- **What to do**: Output nothing but the lines from the one with "Recreate this scene" through the one with "return Vector(((px-1280)*k, (960-py)*k, z))", including both. Leave the pictures out of the copy.

- **Material for the task**:

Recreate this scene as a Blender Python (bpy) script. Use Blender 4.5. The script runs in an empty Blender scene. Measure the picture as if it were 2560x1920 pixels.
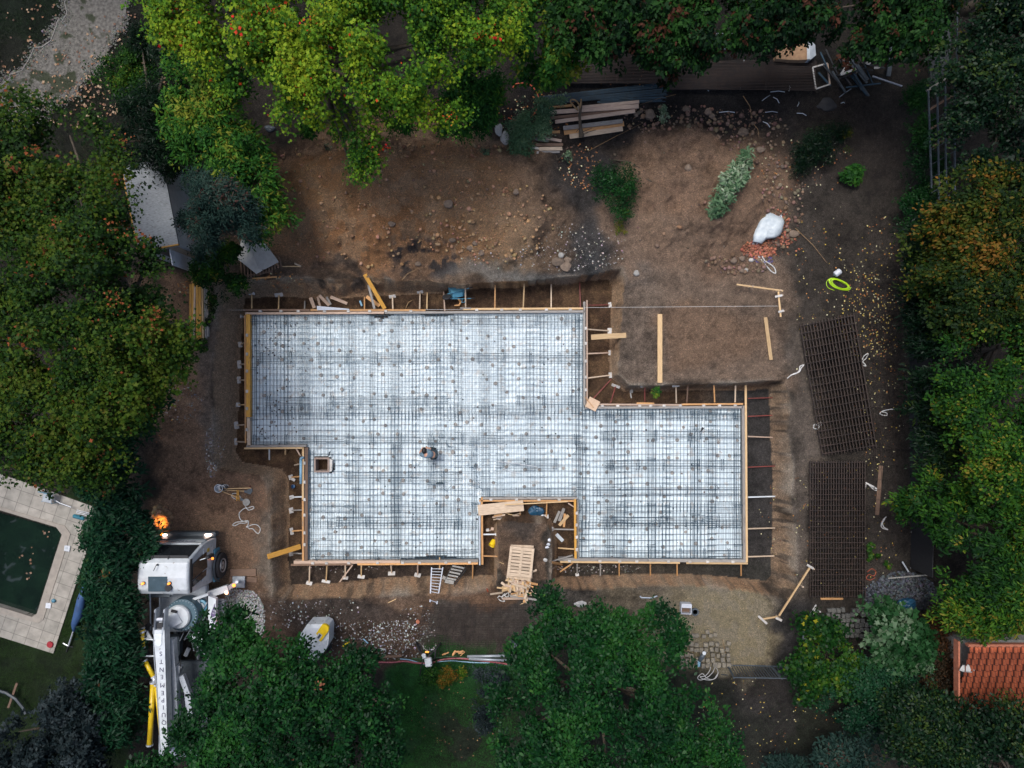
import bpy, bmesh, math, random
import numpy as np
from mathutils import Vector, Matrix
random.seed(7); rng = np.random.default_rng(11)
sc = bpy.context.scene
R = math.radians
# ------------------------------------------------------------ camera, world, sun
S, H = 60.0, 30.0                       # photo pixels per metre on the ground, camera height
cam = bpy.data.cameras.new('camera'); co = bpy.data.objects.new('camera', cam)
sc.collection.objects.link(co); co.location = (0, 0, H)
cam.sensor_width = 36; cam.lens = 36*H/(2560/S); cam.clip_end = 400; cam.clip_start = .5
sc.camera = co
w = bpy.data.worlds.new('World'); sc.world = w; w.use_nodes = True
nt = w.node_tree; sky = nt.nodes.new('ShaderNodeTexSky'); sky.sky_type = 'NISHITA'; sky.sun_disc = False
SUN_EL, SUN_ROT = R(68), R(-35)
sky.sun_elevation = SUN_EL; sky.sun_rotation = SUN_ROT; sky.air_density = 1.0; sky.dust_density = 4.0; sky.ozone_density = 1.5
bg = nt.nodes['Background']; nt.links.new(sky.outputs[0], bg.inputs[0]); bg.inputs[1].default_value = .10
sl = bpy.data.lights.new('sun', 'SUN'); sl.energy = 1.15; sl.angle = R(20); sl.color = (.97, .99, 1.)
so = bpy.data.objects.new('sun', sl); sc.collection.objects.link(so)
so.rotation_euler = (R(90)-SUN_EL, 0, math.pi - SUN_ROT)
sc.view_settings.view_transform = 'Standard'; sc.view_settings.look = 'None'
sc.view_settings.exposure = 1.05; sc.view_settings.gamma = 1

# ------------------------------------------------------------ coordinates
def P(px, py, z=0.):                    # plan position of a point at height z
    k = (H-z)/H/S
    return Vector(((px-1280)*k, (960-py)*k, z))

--

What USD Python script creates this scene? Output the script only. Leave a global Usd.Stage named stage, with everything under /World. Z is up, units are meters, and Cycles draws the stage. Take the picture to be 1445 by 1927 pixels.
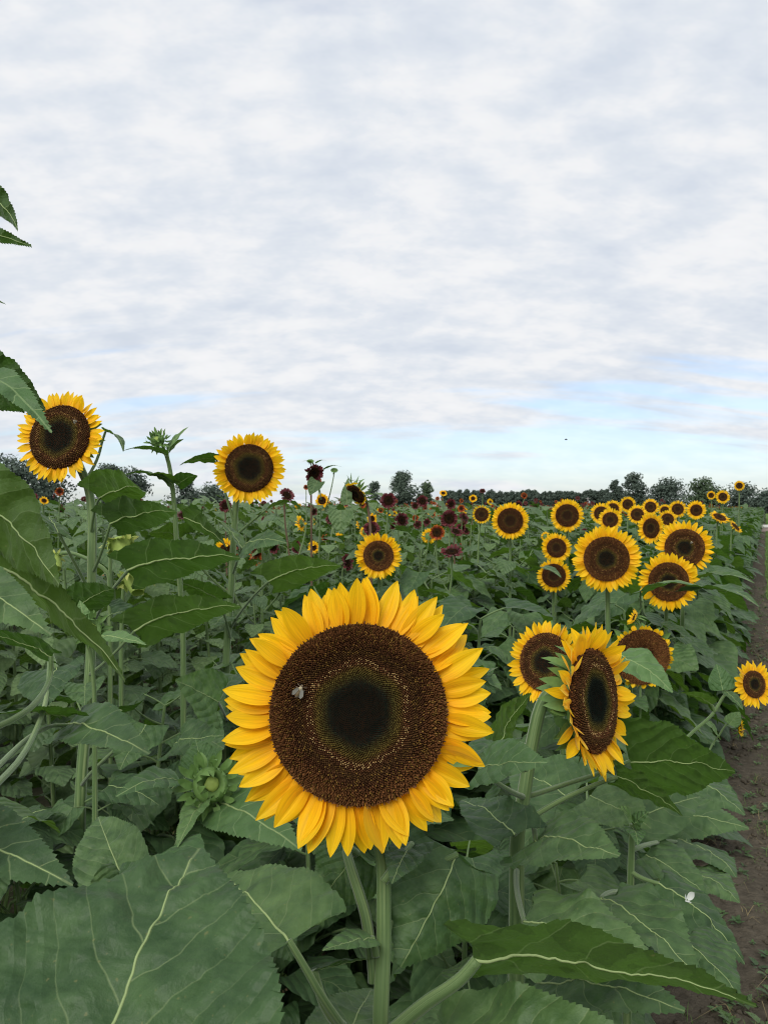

- **Written solution**:
Recreate this scene as a Blender Python (bpy) script. Use Blender 4.5. The script runs in an empty Blender scene. Measure the picture as if it were 2560x1920 pixels.
import bpy, bmesh, math, random
import numpy as np
from mathutils import Vector, Matrix
random.seed(7); rng = np.random.default_rng(11)
sc = bpy.context.scene
R = math.radians
# ------------------------------------------------------------ camera, world, sun
S, H = 60.0, 30.0                       # photo pixels per metre on the ground, camera height
cam = bpy.data.cameras.new('camera'); co = bpy.data.objects.new('camera', cam)
sc.collection.objects.link(co); co.location = (0, 0, H)
cam.sensor_width = 36; cam.lens = 36*H/(2560/S); cam.clip_end = 400; cam.clip_start = .5
sc.camera = co
w = bpy.data.worlds.new('World'); sc.world = w; w.use_nodes = True
nt = w.node_tree; sky = nt.nodes.new('ShaderNodeTexSky'); sky.sky_type = 'NISHITA'; sky.sun_disc = False
SUN_EL, SUN_ROT = R(68), R(-35)
sky.sun_elevation = SUN_EL; sky.sun_rotation = SUN_ROT; sky.air_density = 1.0; sky.dust_density = 4.0; sky.ozone_density = 1.5
bg = nt.nodes['Background']; nt.links.new(sky.outputs[0], bg.inputs[0]); bg.inputs[1].default_value = .10
sl = bpy.data.lights.new('sun', 'SUN'); sl.energy = 1.15; sl.angle = R(20); sl.color = (.97, .99, 1.)
so = bpy.data.objects.new('sun', sl); sc.collection.objects.link(so)
so.rotation_euler = (R(90)-SUN_EL, 0, math.pi - SUN_ROT)
sc.view_settings.view_transform = 'Standard'; sc.view_settings.look = 'None'
sc.view_settings.exposure = 1.05; sc.view_settings.gamma = 1

# ------------------------------------------------------------ coordinates
def P(px, py, z=0.):                    # plan position of a point at height z
    k = (H-z)/H/S
    return Vector(((px-1280)*k, (960-py)*k, z))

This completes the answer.